The Inuvialuit of the Western Arctic - From Ancient Times to 1902


The Land

The wealth of the Inuvialuit homeland is best measured in its wildlife. It is the home of two great caribou herds; the Porcupine herd of the northern Yukon and the Bluenose herd to the east of the Mackenzie River. Muskoxen are found in the Horton River valley and were once abundant as far west as the Anderson River. Two species of bears are widespread; polar bears on the coast, and grizzlies inland. Kettle lakes and sloughs are abundant, and in summer the whole area abounds in waterfowl.

Offshore, in the waters of the Beaufort Sea, live huge bowhead whales and two species of seal; ringed and bearded. Belugas, a small, white, toothed whale about four metres in length, also summer in the Beaufort Sea in great numbers, congregating in pods of dozens or even hundreds of animals at major feeding grounds in the Mackenzie River estuary. And freshwater and anadromous fish are nearly everywhere abundant, including such important species as broad and crooked-back whitefish, inconnu, lake trout, cisco, and burbot.
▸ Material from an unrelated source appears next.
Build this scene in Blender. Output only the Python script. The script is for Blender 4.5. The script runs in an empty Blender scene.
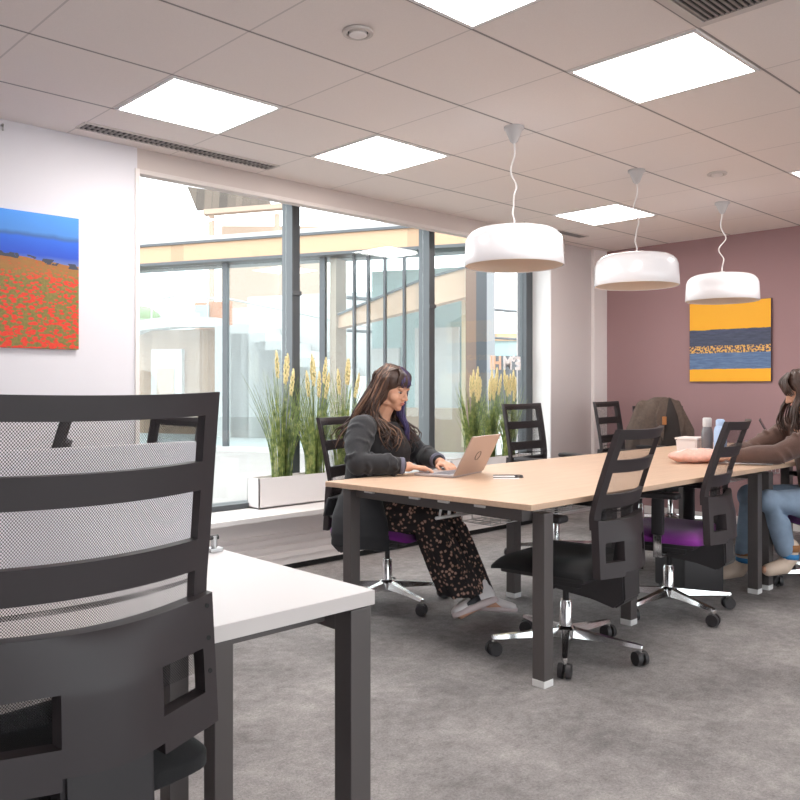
import bpy, bmesh, math, random
from mathutils import Vector, Matrix, Euler
random.seed(7)
S = bpy.context.scene
C = S.collection
PI = math.pi
def R(d): return math.radians(d)

# ------------------------------------------------------------------ materials
def new_mat(name):
    m = bpy.data.materials.new(name); m.use_nodes = True
    nt = m.node_tree; b = nt.nodes['Principled BSDF']
    return m, nt, b
def mat(name, col, rough=0.5, metal=0.0, spec=0.5, noise=0.0, nscale=8.0, coat=0.0, sheen=0.0, bump=0.0, bscale=200.0):
    m, nt, b = new_mat(name)
    b.inputs['Base Color'].default_value = (*col, 1)
    b.inputs['Roughness'].default_value = rough
    b.inputs['Metallic'].default_value = metal
    b.inputs['Specular IOR Level'].default_value = spec
    b.inputs['Coat Weight'].default_value = coat
    b.inputs['Sheen Weight'].default_value = sheen
    tc = None
    if noise or bump:
        tc = nt.nodes.new('ShaderNodeTexCoord')
    if noise:
        n = nt.nodes.new('ShaderNodeTexNoise'); n.inputs['Scale'].default_value = nscale; n.inputs['Detail'].default_value = 4
        nt.links.new(tc.outputs['Object'], n.inputs['Vector'])
        mx = nt.nodes.new('ShaderNodeMixRGB'); mx.blend_type = 'MIX'
        mx.inputs['Color1'].default_value = (*[c*(1-noise) for c in col], 1)
        mx.inputs['Color2'].default_value = (*[min(1, c*(1+noise)) for c in col], 1)
        nt.links.new(n.outputs['Fac'], mx.inputs['Fac']); nt.links.new(mx.outputs['Color'], b.inputs['Base Color'])
    if bump:
        n2 = nt.nodes.new('ShaderNodeTexNoise'); n2.inputs['Scale'].default_value = bscale
        nt.links.new(tc.outputs['Object'], n2.inputs['Vector'])
        bp = nt.nodes.new('ShaderNodeBump'); bp.inputs['Strength'].default_value = bump; bp.inputs['Distance'].default_value = 0.004
        nt.links.new(n2.outputs['Fac'], bp.inputs['Height']); nt.links.new(bp.outputs['Normal'], b.inputs['Normal'])
    return m
def emis(name, col, s):
    m, nt, b = new_mat(name)
    b.inputs['Base Color'].default_value = (0.9, 0.9, 0.9, 1)
    b.inputs['Emission Color'].default_value = (*col, 1); b.inputs['Emission Strength'].default_value = s
    return m
def ramp(nt, stops, interp='LINEAR'):
    r = nt.nodes.new('ShaderNodeValToRGB'); cr = r.color_ramp; cr.interpolation = interp
    while len(cr.elements) < len(stops): cr.elements.new(0.5)
    for e, (p, c) in zip(cr.elements, stops): e.position = p; e.color = (*c, 1)
    return r
def math_node(nt, op, a, b=None, clamp=False):
    n = nt.nodes.new('ShaderNodeMath'); n.operation = op; n.use_clamp = clamp
    for i, v in enumerate((a, b)):
        if v is None: continue
        if isinstance(v, (int, float)): n.inputs[i].default_value = v
        else: nt.links.new(v, n.inputs[i])
    return n.outputs[0]
def mixrgb(nt, fac, c1, c2, mode='MIX'):
    n = nt.nodes.new('ShaderNodeMixRGB'); n.blend_type = mode
    for k, v in (('Fac', fac), ('Color1', c1), ('Color2', c2)):
        if isinstance(v, (int, float)): n.inputs[k].default_value = v
        elif isinstance(v, tuple): n.inputs[k].default_value = (*v, 1)
        else: nt.links.new(v, n.inputs[k])
    return n.outputs[0]
def noise_node(nt, vec, scale, detail=4, rough=0.5):
    n = nt.nodes.new('ShaderNodeTexNoise'); n.inputs['Scale'].default_value = scale
    n.inputs['Detail'].default_value = detail; n.inputs['Roughness'].default_value = rough
    nt.links.new(vec, n.inputs['Vector']); return n.outputs['Fac']

TILE = 0.593; TX0 = 1.728; TY0 = 2.034       # ceiling grid
def m_carpet():
    m, nt, b = new_mat('carpet_grey')
    tc = nt.nodes.new('ShaderNodeTexCoord'); v = tc.outputs['Object']
    big = noise_node(nt, v, 2.2, 5, 0.65); mid = noise_node(nt, v, 22, 4, .6); fine = noise_node(nt, v, 105, 4, .85)
    c = ramp(nt, [(0.30, (0.22, 0.204, 0.203)), (0.52, (0.325, 0.302, 0.298)), (0.72, (0.43, 0.402, 0.392))]); nt.links.new(big, c.inputs['Fac'])
    c2 = mixrgb(nt, mid, (0.58, 0.58, 0.58), (1.3, 1.3, 1.3)); c3 = mixrgb(nt, fine, (0.25, 0.25, 0.25), (1.7, 1.7, 1.7))
    o = mixrgb(nt, 1.0, c.outputs['Color'], c2, 'MULTIPLY'); o = mixrgb(nt, 1.0, o, c3, 'MULTIPLY')
    nt.links.new(o, b.inputs['Base Color']); b.inputs['Roughness'].default_value = 0.95; b.inputs['Specular IOR Level'].default_value = 0.1
    bp = nt.nodes.new('ShaderNodeBump'); bp.inputs['Strength'].default_value = 0.6; bp.inputs['Distance'].default_value = 0.006
    nt.links.new(fine, bp.inputs['Height']); nt.links.new(bp.outputs['Normal'], b.inputs['Normal'])
    return m
def m_ceiling():
    m, nt, b = new_mat('ceiling_tiles')
    tc = nt.nodes.new('ShaderNodeTexCoord'); sp = nt.nodes.new('ShaderNodeSeparateXYZ'); nt.links.new(tc.outputs['Object'], sp.inputs[0])
    def dist(out, off):
        a = math_node(nt, 'SUBTRACT', out, off); a = math_node(nt, 'DIVIDE', a, TILE)
        f = math_node(nt, 'FRACT', math_node(nt, 'ADD', a, 100.5)); f = math_node(nt, 'SUBTRACT', f, 0.5)
        return math_node(nt, 'MULTIPLY', math_node(nt, 'ABSOLUTE', f), TILE)
    ly = math_node(nt, 'LESS_THAN', dist(sp.outputs['Y'], TY0), 0.0055)
    lx = math_node(nt, 'LESS_THAN', dist(sp.outputs['X'], TX0), 0.004)
    wy = math_node(nt, 'LESS_THAN', dist(sp.outputs['Y'], TY0), 0.014)
    base = (0.85, 0.775, 0.74)
    n = noise_node(nt, tc.outputs['Object'], 180, 3)
    o = mixrgb(nt, n, tuple(c*0.95 for c in base), tuple(min(1, c*1.04) for c in base))
    o = mixrgb(nt, math_node(nt, 'MULTIPLY', wy, .12), o, (0.5, 0.45, 0.43))
    o = mixrgb(nt, math_node(nt, 'MULTIPLY', lx, 0.42), o, (0.36, 0.32, 0.31))
    o = mixrgb(nt, math_node(nt, 'MULTIPLY', ly, 0.8), o, (0.17, 0.15, 0.15))
    nt.links.new(o, b.inputs['Base Color']); b.inputs['Roughness'].default_value = 0.9
    return m
def m_wood():
    m, nt, b = new_mat('beech_laminate')
    tc = nt.nodes.new('ShaderNodeTexCoord'); mp = nt.nodes.new('ShaderNodeMapping'); mp.inputs['Scale'].default_value = (1.2, 14, 14)
    nt.links.new(tc.outputs['Object'], mp.inputs['Vector'])
    n = noise_node(nt, mp.outputs['Vector'], 3.5, 6, .6)
    c = ramp(nt, [(0.3, (0.555, 0.375, 0.262)), (0.7, (0.635, 0.447, 0.32))]); nt.links.new(n, c.inputs['Fac'])
    nt.links.new(c.outputs['Color'], b.inputs['Base Color']); b.inputs['Roughness'].default_value = 0.42
    return m
def m_boards(name, c1, c2, axis, width):
    m, nt, b = new_mat(name)
    tc = nt.nodes.new('ShaderNodeTexCoord'); sp = nt.nodes.new('ShaderNodeSeparateXYZ'); nt.links.new(tc.outputs['Object'], sp.inputs[0])
    a = math_node(nt, 'DIVIDE', sp.outputs[axis], width); f = math_node(nt, 'FRACT', math_node(nt, 'ADD', a, 100.0))
    cell = math_node(nt, 'FLOOR', a); w = nt.nodes.new('ShaderNodeTexWhiteNoise'); w.noise_dimensions = '1D'; nt.links.new(cell, w.inputs['W'])
    o = mixrgb(nt, w.outputs['Value'], c1, c2)
    line = math_node(nt, 'LESS_THAN', f, 0.12)
    o = mixrgb(nt, math_node(nt, 'MULTIPLY', line, .35), o, tuple(c*.45 for c in c1))
    nt.links.new(o, b.inputs['Base Color']); b.inputs['Roughness'].default_value = .7
    return m
def m_mesh(name, pitch, hole):
    # woven mesh: round holes in staggered rows (UV in metres)
    m = bpy.data.materials.new(name); m.use_nodes = True; nt = m.node_tree; nt.nodes.clear()
    out = nt.nodes.new('ShaderNodeOutputMaterial'); uv = nt.nodes.new('ShaderNodeUVMap')
    sp = nt.nodes.new('ShaderNodeSeparateXYZ'); nt.links.new(uv.outputs['UV'], sp.inputs[0])
    k = 2*PI/pitch
    cx = math_node(nt, 'COSINE', math_node(nt, 'MULTIPLY', sp.outputs['X'], k)); cy = math_node(nt, 'COSINE', math_node(nt, 'MULTIPLY', sp.outputs['Y'], k*0.9))
    p = math_node(nt, 'ABSOLUTE', math_node(nt, 'ADD', cx, cy))
    h = math_node(nt, 'GREATER_THAN', p, hole)
    d = nt.nodes.new('ShaderNodeBsdfDiffuse'); d.inputs['Color'].default_value = (0.035, 0.032, 0.034, 1)
    t = nt.nodes.new('ShaderNodeBsdfTransparent'); mx = nt.nodes.new('ShaderNodeMixShader')
    nt.links.new(h, mx.inputs['Fac']); nt.links.new(d.outputs[0], mx.inputs[1]); nt.links.new(t.outputs[0], mx.inputs[2]); nt.links.new(mx.outputs[0], out.inputs['Surface'])
    return m
def m_glass(name, tint=(0.97, 0.99, 0.985), refl=0.9):
    m = bpy.data.materials.new(name); m.use_nodes = True; nt = m.node_tree; nt.nodes.clear()
    out = nt.nodes.new('ShaderNodeOutputMaterial'); t = nt.nodes.new('ShaderNodeBsdfTransparent'); t.inputs['Color'].default_value = (*tint, 1)
    g = nt.nodes.new('ShaderNodeBsdfGlossy'); g.inputs['Roughness'].default_value = 0.0; g.inputs['Color'].default_value = (refl, refl, refl, 1)
    lw = nt.nodes.new('ShaderNodeLayerWeight'); lw.inputs['Blend'].default_value = 0.5
    sch = math_node(nt, 'ADD', math_node(nt, 'MULTIPLY', math_node(nt, 'POWER', lw.outputs['Facing'], 5.0), .9), 0.035, True)
    mx = nt.nodes.new('ShaderNodeMixShader'); nt.links.new(sch, mx.inputs['Fac']); nt.links.new(t.outputs[0], mx.inputs[1]); nt.links.new(g.outputs[0], mx.inputs[2])
    nt.links.new(mx.outputs[0], out.inputs['Surface']); return m
def m_floral():
    m, nt, b = new_mat('floral_trouser_cloth')
    tc = nt.nodes.new('ShaderNodeTexCoord')
    v = nt.nodes.new('ShaderNodeTexVoronoi'); v.inputs['Scale'].default_value = 42; nt.links.new(tc.outputs['Object'], v.inputs['Vector'])
    n = noise_node(nt, tc.outputs['Object'], 90, 2)
    d = math_node(nt, 'ADD', v.outputs['Distance'], math_node(nt, 'MULTIPLY', math_node(nt, 'SUBTRACT', n, .5), .5))
    c = ramp(nt, [(0.0, (0.46, 0.34, 0.27)), (0.24, (0.40, 0.22, 0.18)), (0.33, (0.16, 0.09, 0.06)), (0.40, (0.016, 0.011, 0.012))]); nt.links.new(d, c.inputs['Fac'])
    nt.links.new(c.outputs['Color'], b.inputs['Base Color']); b.inputs['Roughness'].default_value = .85
    return m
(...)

Except for the Richardson Mountains, much of the Western Arctic is comparatively flat. Rivers tend to be slow and meandering, and pingos (a kind of giant frost boil) are a characteristic land form, often providing the only topographic relief as far as the eye can see. Like many northern areas which were not glaciated during the last Ice Age, the land is slowly sinking. Every year erosion pushes the coastline back - in some areas as much as ten metres in a single season - and islands which were once important settlement areas now flood with every storm tide.

By Arctic standards the land is well vegetated. A few spruce straggle northwards as far as tide water around the Mackenzie Delta and the upper Eskimo Lakes. Immense windrows of Mackenzie River driftwood clothe the beaches. The Tuktoyaktuk Peninsula and the Yukon north slope are, in summer, heavy with verdant growths of grass, willow, and brush, often too dense to be easily walked through, and as warm with mosquitoes. Only to the far northeast, around Cape Bathurst, does the traveler encounter the lingering summer snowdrifts and sparse vegetation characteristic of, for instance, the Central Arctic. Winters are cold, averaging between about -25C and -35C in January or February. Summers, however, tend to be a good month longer than in the Central Arctic, with a break-up in late June rather than July or August. In summer, most seas are entirely ice free from about mid-July, and do not begin to freeze again until late October.